Sunday, July 13, 2014

`A Too-Muchness'

Like almost anyone who talks too much, Samuel Taylor Coleridge has a good chance of occasionally saying something interesting, insightful, amusing or even profound. On June 2, 1834, in a bloviation on the badness of Schiller’s blank verse (“He moves in it as a fly in a glue bottle”), Coleridge says, as recorded in Specimens of the Table Talk (1835): “There is a nimiety—a too-muchness—in all Germans.” Yes, the sentiment is funny and true, and no one feels compelled to apologize for perpetuating stereotypes about the Krauts, but what interests me is “nimiety,” an unfamiliar word. Dr. Johnson gives this: “The state of being too much.” And the OED, this: “Excess, redundancy, superfluity.” All recognizably part of the German national character.

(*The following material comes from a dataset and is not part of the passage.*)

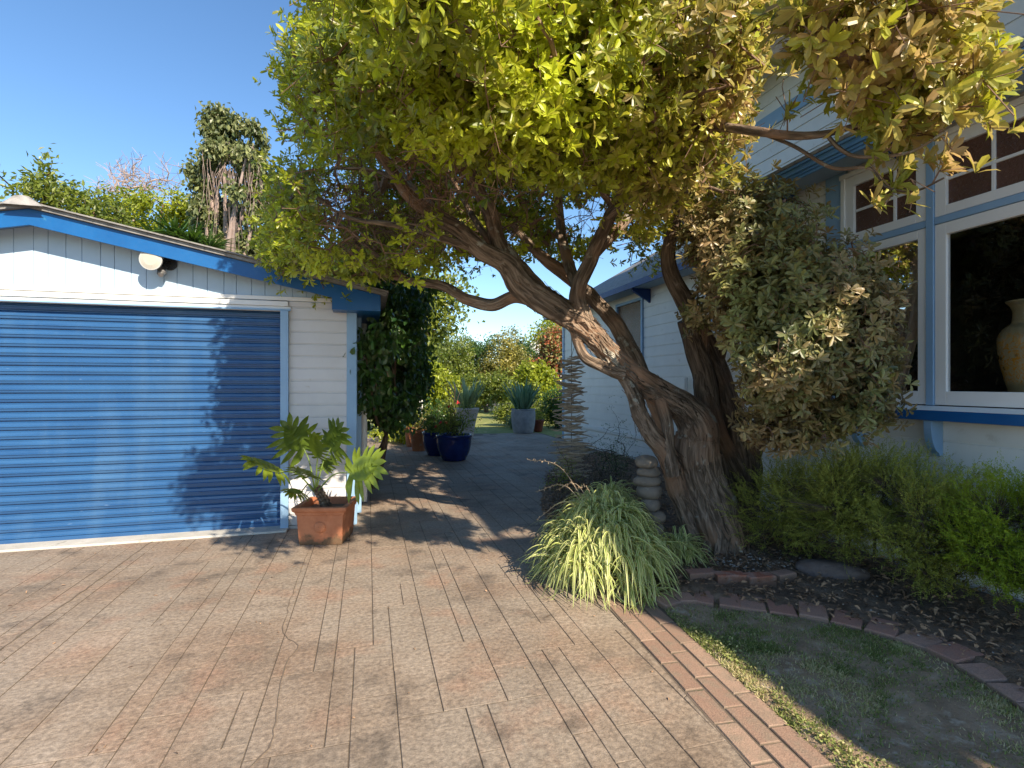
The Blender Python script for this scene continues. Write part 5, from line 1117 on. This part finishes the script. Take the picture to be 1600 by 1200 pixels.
# stone cairn
def blob(mb, c, r, seed, sub=3, ax=None, rough=.18):
    import bmesh
    bm = bmesh.new(); bmesh.ops.create_icosphere(bm, subdivisions=sub, radius=1); v = np.array([q.co[:] for q in bm.verts]); f = [tuple(x.index for x in q.verts) for q in bm.faces]; bm.free()
    s = 1+rough*2*(fbm(v*1.3+seed*3.7, seed, 3)-.5); v = np.sign(v)*np.abs(v)**.85*s[:, None]*np.array(r)
    if ax is not None: ca, sa = math.cos(ax), math.sin(ax); v = np.stack([v[:, 0]*ca-v[:, 1]*sa, v[:, 0]*sa+v[:, 1]*ca, v[:, 2]], -1)
    mb.add(v+np.array(c), f)
ys = [(1010, 722, 20, 9), (1013, 737, 20, 7), (1011, 751, 21, 8), (1014, 768, 20, 11), (1016, 788, 15, 10), (1021, 808, 19, 10), (1022, 826, 15, 9), (1030, 842, 14, 8), (1034, 856, 13, 8), (1035, 872, 14, 9), (1036, 890, 16, 10)]
ordn = ['topmost', 'second', 'third', 'fourth', 'fifth', 'sixth', 'seventh', 'eighth', 'ninth', 'tenth', 'lowest']
for i, (a, b_, w_, h_) in enumerate(ys):
    d = 4.02-i*.012; mb = MB(); q = P(a, b_, d); blob(mb, q, (w_*d/F, w_*d/F*.85, h_*d/F*1.12), 70+i, ax=rng.random()*3)
    single('stacked_stone', mb, M['stone'], f'flat river stone, {ordn[i]} '+('from the top ' if 0 < i < 10 else '')+'in the cairn before the trunk', 'stone', 'stones stacked in a cairn', smooth=True)
mb = MB(); q = P(1300, 909, 3.73); q[2] = .055; blob(mb, q, (.235, .10, .072), 5, sub=4, ax=-R(15.5)-R(22), rough=.1)
single('boulder', mb, M['rock'], 'long smooth grey brown boulder lying on the soil beside the shrubs', 'boulder', smooth=True)
# arc of edging bricks
ap = np.array([G(a, b_)[:2] for a, b_ in arcpx]); s_ = arc; L_ = np.concatenate([[0], np.cumsum(np.linalg.norm(np.diff(s_, axis=0), axis=1))]); pos = .03; n_i = 0
names = ['first', 'second', 'third', 'fourth', 'fifth', 'sixth', 'seventh', 'eighth', 'ninth', 'tenth', 'eleventh', 'twelfth', 'thirteenth', 'fourteenth', 'fifteenth', 'sixteenth', 'seventeenth', 'eighteenth', 'nineteenth', 'twentieth']
def brick(c, t, n, z, L, W, Hh, tone):
    z = z-.010 if L < .2 else z
    c = np.array([c[0], c[1]]); e = .006; v = []
    for zz, ins in ((z-Hh, 0), (z-e, 0), (z, e)):
        for sx, sy in ((-1, -1), (1, -1), (1, 1), (-1, 1)):
            p_ = c+t*sx*(L/2-ins)+n*sy*(W/2-ins)+rng.normal(size=2)*.0015; v.append((p_[0], p_[1], zz+rng.normal()*.001))
    mb = MB(); mb.add(v, [(8, 9, 10, 11)]+[(k, (k+1) % 4, (k+1) % 4+4, k+4) for k in range(4)]+[(k+4, (k+1) % 4+4, (k+1) % 4+8, k+8) for k in range(4)], tone=np.full(12, tone), dirt=np.array([1]*4+[.5]*4+[0]*4)); return mb
while pos < L_[-1]-.05 and n_i < 17:
    i = int(np.searchsorted(L_, pos)); t = unit(s_[min(i+4, len(s_)-1)]-s_[max(i-4, 0)]); t3 = t; n3 = np.array([-t[1], t[0]])
    ang = rng.normal()*.04; ca, sa = math.cos(ang), math.sin(ang); t3 = np.array([t[0]*ca-t[1]*sa, t[0]*sa+t[1]*ca]); n3 = np.array([-t3[1], t3[0]])
    W_ = .125 if n_i < 4 else .15
    mb = brick(s_[i]+n3*.02, t3, n3, .045+rng.normal()*.004, W_, .215, .09, rng.random())
    single('edging_brick', mb, M['edge_brick'], f'red brick in the curved lawn edging, {names[n_i]} from the driveway border', 'brick', 'bricks of the curved lawn edging', bevel=.003)
    pos += W_+.012+rng.random()*.006; n_i += 1
for i, (a, b_, d, yaw, lb) in enumerate([(1095, 897, 0, .1, 'leftmost'), (1140, 901, 0, .0, 'middle left'), (1186, 903, 0, .16, 'bright red and chipped'), (1223, 897, 0, .4, 'dark, next to the boulder')]):
    q = G(a, b_, .06); t = unit((RIGHT*math.cos(yaw)+FWD*math.sin(yaw))[:2]); n = np.array([-t[1], t[0]]); single('retaining_brick', brick(q[:2], t, n, .085, .205 if i < 3 else .16, .10, .10, .2+.2*i), M['old_brick'] if i in (1, 2) else M['edge_brick'], f'old brick holding soil round the trunk, {lb}', 'brick', 'old bricks holding the soil', bevel=.005)
# ================================================================== feathery shrubs
def feathery(name, c, r, n, mat, label, lean=None, base_c=None, h0=.05, ll=.013):
    c = np.array(c, float); b0 = c.copy() if base_c is None else np.array(base_c, float); b0[2] = h0
    root = thing(name, b0*np.array([1, 1, 0]), label, 'shrub', 'feathery shrubs along the bay wall'); r = np.array(r)
    d = rand_unit(n*2); s = rng.uniform(.35, 1.0, len(d))**.8*(1+.55*(fbm(d*2.4+c, 4, 2)-.5)*2)
    tg = c+(d[:, :1]*np.array([CT, -ST, 0])*r[0]+d[:, 1:2]*FWD*r[1]+d[:, 2:3]*UP*r[2])*s[:, None]
    ok = (tg[:, 0] < HX-.06) & (tg[:, 2] > .06); ok &= fbm(tg*4.5, 12, 2) > .43
    tg = tg[ok][:n]; d = d[ok][:n]
    main = tg[rng.choice(len(tg), 70)]; A_, par_, load_, e_ = grow([b0, b0+UP*.06, b0+UP*.12+RIGHT*.05, b0+UP*.1-RIGHT*.05], main*.75+b0*.25, step=.06, wob=.08, up=.1)
    mb = MB(); twig_mesh(mb, A_, par_, load_, 4, r0=.0022, sides=4, rmax=.014)
    a0 = A_[np.array([np.argmin(((A_-t)**2).sum(1)) for t in tg])]; ax = unit(d*.75+UP*.45+rng.normal(size=(len(tg), 3))*.3)
    L = rng.uniform(.08, .24, len(tg))*np.where(d[:, 2] > .3, 1.2, .9); st = tg-ax*L[:, None]*.6
    twig_mesh(mb, np.concatenate([a0, st]), [-2]*len(tg)+list(range(len(tg))), np.ones(2*len(tg)), 0, r0=.0012, sides=3)
    mb.build('branch', M['twig_dark'], root)
    k = 40; q = np.linspace(0, 1, k); idx = np.repeat(np.arange(len(tg)), k); qq = np.tile(q, len(tg)); bend = rng.normal(size=(len(tg), 3))*.25+UP*-.1
    pos = st[idx]+ax[idx]*(L[idx]*qq)[:, None]+bend[idx]*(L[idx]*qq**2*.5)[:, None]
    dl = unit(ax[idx]*.9+rand_unit(len(idx))*1.0); cr = MB(); rn = np.clip(np.repeat(rng.normal(.35, .18, len(tg)), k)+qq*.35-.1, 0, 1)
    ok = pos[:, 0] < HX-.02
    leaves(cr, pos[ok], dl[ok], rand_unit(ok.sum()), ll*rng.uniform(.7, 1.3, ok.sum()), ll*.32, rnd=rn[ok], simple=True); cr.build('foliage', M[mat], root); return root
def FB(px, py, d): q = P(px, py, d); return q
feathery('feathery_shrub', FB(1245, 790, 4.05), (.46, .30, .42), 1700, 'leaf_cole', 'dark feathery shrub nearest the tree trunk, against the white wall')
feathery('feathery_shrub', FB(1355, 785, 3.6), (.56, .26, .46), 2300, 'leaf_cole', 'widest feathery olive green shrub, under the window sill bracket')
feathery('feathery_shrub', FB(1470, 825, 3.18), (.40, .24, .42), 1500, 'leaf_cole', 'feathery shrub with bare stems between the wide one and the lime one')
feathery('feathery_shrub', FB(1595, 835, 2.82), (.36, .26, .40), 2100, 'leaf_cole_bright', 'bright lime green feathery shrub at the right, under the window sill')
bushlet(up(P(880, 745, 6.6)), .05, .22, .28, 900, 'leaf_cole_bright', 'low_herb', 'small bright green herb mound under the driftwood strings', leaf=(.02, .01))
bushlet(up(P(945, 725, 6.4)), .04, .28, .28, 1200, 'leaf_purple', 'dusky_shrub', 'dusky dark shrub against the far wall behind the spider plants', leaf=(.04, .012))
bushlet(up(P(960, 712, 7.2)), .05, .30, .62, 1300, 'leaf_dark', 'rosemary', 'upright grey green rosemary at the foot of the far wall', leaf=(.035, .008))
bushlet(up(P(900, 765, 5.7)), .03, .25, .22, 900, 'leaf_purple', 'ground_cover', 'low dark plant behind the flower stalks of the spider plant', leaf=(.04, .02))
# ================================================================== driftwood hanging
dwc = P(893, 600, 7.0); dw = thing('driftwood_hanging', (dwc[0], dwc[1], .2), 'long hanging of threaded driftwood sticks beside the patio', 'garden ornament')
ztop, zbot = 1.4+43*7/F, 1.4-142*7/F
mb = MB(); top = P(893, 500, 7.0); mb.tube([dwc*np.array([1, 1, 0])+UP*zbot, dwc*np.array([1, 1, 0])+UP*ztop, top], .004, 5); mb.tube([dwc*np.array([1, 1, 0])+UP*ztop, top+RIGHT*.14], .003, 4); mb.build('string', M['string'], dw)
N = 82
for i in range(N):
    t = i/(N-1); z = ztop+(zbot-ztop)*t; L = (.28+.34*t)*rng.uniform(.45, 1.2); a = rng.normal()*.35; ax = RIGHT*math.cos(a)+FWD*math.sin(a)+UP*rng.normal()*.13; k = 7
    s = np.linspace(-.5, .5, k)[:, None]; pp = dwc*np.array([1, 1, 0])+UP*z+ax*L*s+RIGHT*rng.normal()*.035+FWD*rng.normal()*.04+UP*(rng.normal()*.02*np.sin(s*4+rng.random()*5))+UP*rng.normal(size=(k, 1))*.004
    mb = MB(); rr_ = rng.uniform(.008, .018)*np.array([.5, .9, 1, 1.1, 1., .85, .45])*(1+.2*rng.normal(size=k)); mb.tube(pp, np.abs(rr_), 7); mb.build('stick', M['drift'], dw, smooth=True)
# ================================================================== grass, litter, pebbles
lp = np.array(lawn); n = 300000; x = rng.uniform(lp[:, 0].min(), lp[:, 0].max(), n); y = rng.uniform(.5, lp[:, 1].max(), n)
dens = fbm(np.stack([x*3.2, y*3.2, 0*x], -1), 33, 3); ok = inpoly(x, y, lp) & (rng.random(n) < np.clip((dens-.33)*5.0, .15, 1)); x, y = x[ok], y[ok]; n = len(x)
d0 = fbm(np.stack([x*2, y*2, 0*x+4], -1), 38, 2)
bs = np.stack([x, y, np.full(n, .0)], -1); dr = unit(np.stack([rng.normal(size=n)*.8, rng.normal(size=n)*.8, np.full(n, .8)], -1))
rn = np.clip(rng.normal(.32, .2, n)+np.where(d0 > .50, .42, 0)+np.where(rng.random(n) < .12, .5, 0), 0, 1)
mb = MB(); L = rng.uniform(.010, .034, n); leaves(mb, bs, dr, rand_unit(n), L, .0048, rnd=rn, simple=True, curl=.3); tag(mb.build('grass', M['grass'], None), 'patchy short grass on the worn lawn', 'grass', kind='stuff')
def scatter(poly, n, ylo, fn):
    p_ = np.array(poly); x = rng.uniform(p_[:, 0].min(), p_[:, 0].max(), n); y = rng.uniform(ylo, p_[:, 1].max(), n); ok = inpoly(x, y, p_); return x[ok], y[ok]
x, y = scatter(bed, 34000, -1.5, None); n = len(x); mb = MB()
leaves(mb, np.stack([x, y, rng.uniform(.03, .065, n)], -1), unit(np.stack([rng.normal(size=n), rng.normal(size=n), rng.normal(size=n)*.25], -1)), unit(np.stack([rng.normal(size=n)*.5, rng.normal(size=n)*.5, np.ones(n)], -1)), rng.uniform(.015, .06, n), rng.uniform(.008, .022, n), simple=False, curl=.2)
tag(mb.build('leaf_litter', M['litter'], None), 'brown dead leaves and bark chips over the garden bed', 'leaf litter', kind='stuff')
x, y = scatter(lawn, 260, -1.2, None); mb = MB()
def peb(x, y, z, s, m_):
    for a, b_ in zip(x, y):
        h = s*rng.uniform(.5, 1.3); th = np.sort(rng.random(5)*6.28); v = [(a+h*math.cos(t), b_+h*math.sin(t)*.7, z) for t in th]+[(a+h*.3*rng.normal(), b_+h*.3*rng.normal(), z+h*.7)]
        m_.add(v, [(k, (k+1) % 5, 5) for k in range(5)])
peb(x, y, .008, .008, mb)
q = G(1150, 880, .05); n = 150; peb(q[0]+.05+rng.normal(size=n)*.3, q[1]+rng.normal(size=n)*.13, .05, .011, mb)
x, y = scatter(bed, 500, 0, None); peb(x, y, .045, .008, mb)
tag(mb.build('pebbles', M['pebble'], None), 'scattered white pebbles on lawn and bed', 'pebbles', kind='stuff')
# fallen leaves and grit on the drive
n = 420; x = rng.uniform(-4, 2.4, n); y = rng.uniform(0.3, 9, n); ok = ~((y > 5.2) & (x < .2)); ok &= (border_u(x, y) < 0) | (y > 3.4); x, y = x[ok], y[ok]; n = len(x); mb = MB()
leaves(mb, np.stack([x, y, np.full(n, .005)], -1), unit(np.stack([rng.normal(size=n), rng.normal(size=n), np.full(n, .08)], -1)), unit(np.stack([rng.normal(size=n)*.3, rng.normal(size=n)*.3, np.ones(n)], -1)), rng.uniform(.008, .03, n), .008, simple=False)
tag(mb.build('fallen_leaves', M['litter'], None), 'small dry leaves scattered on the drive', 'leaf litter', kind='stuff')
# moss and weeds in the joint by the border and lawn rim
x = []; mb = MB(); n = 2600; s = rng.uniform(-1.5, 1.0, n); u = bw+.03+np.abs(rng.normal(size=n))*.06; p_ = bo+bd*s[:, None]+bn*u[:, None]; ok = fbm(np.stack([p_[:, 0]*6, p_[:, 1]*6, 0*s], -1), 3, 2) > .46; p_ = p_[ok]; n = len(p_)
leaves(mb, np.concatenate([p_, rng.uniform(.012, .03, (n, 1))], 1), unit(np.stack([rng.normal(size=n), rng.normal(size=n), np.full(n, .5)], -1)), unit(rng.normal(size=(n, 3))+UP), rng.uniform(.01, .022, n), .009, rnd=np.clip(rng.normal(.5, .25, n), 0, .8), simple=False)
tag(mb.build('weeds', M['grass'], None), 'clover and moss along the brick border', 'weeds', kind='stuff')
for o_ in list(bpy.data.objects):
    if o_.type == 'EMPTY' and not o_.children: bpy.data.objects.remove(o_)
print('total polys', sum(len(o_.data.polygons) for o_ in bpy.data.objects if o_.type == 'MESH'))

From the Latin nimietas, “excess.”

In some, a surfeit of speech signals insecurity, saying too much out of the fear that one has little or nothing to say; in others, with self-intoxication, loving the sound of one’s voice excessively and uncritically. In On Eloquence (2008), Denis Donoghue remembered Coleridge's use of “nimiety,” trimmed of its Teutonic context:
“Normally, we recognize an eloquent event as a flare of expression, an excess or superabundance of its qualities. But there are several kinds of eloquence. Some are thrilling in their audacity—they are prophetic, magical, sublime, we futilely say: if we tire of them or are not in the mood to appreciate their excesses, we say that they are pretentious, as Coleridge spoke of `a nimiety, [a] too-muchness.’”

We prefer not a gush of phrases, a self-indulgent nimiety of expression, but eloquent taciturnity. Even Coleridge understood this, sometimes. Consider the sentence that follows the one quoted above: “It is the national fault.”


George said...

Coleridge is amusing on the Germans, as for example on Klopstock:

'Lastly, if you ask me whether I have read THE MESSIAH, and what I think of it? I answer--as yet the first four books only: and as to my opinion--(the reasons of which hereafter)--you may guess it from what I could not help muttering to myself when the good paster this mroning told me, that Klopstock was the German Milton--"a very German Milton indeed!!!"

George said...

I neglected to say that this is from Biographia Literaria, the end of Chapter XXII.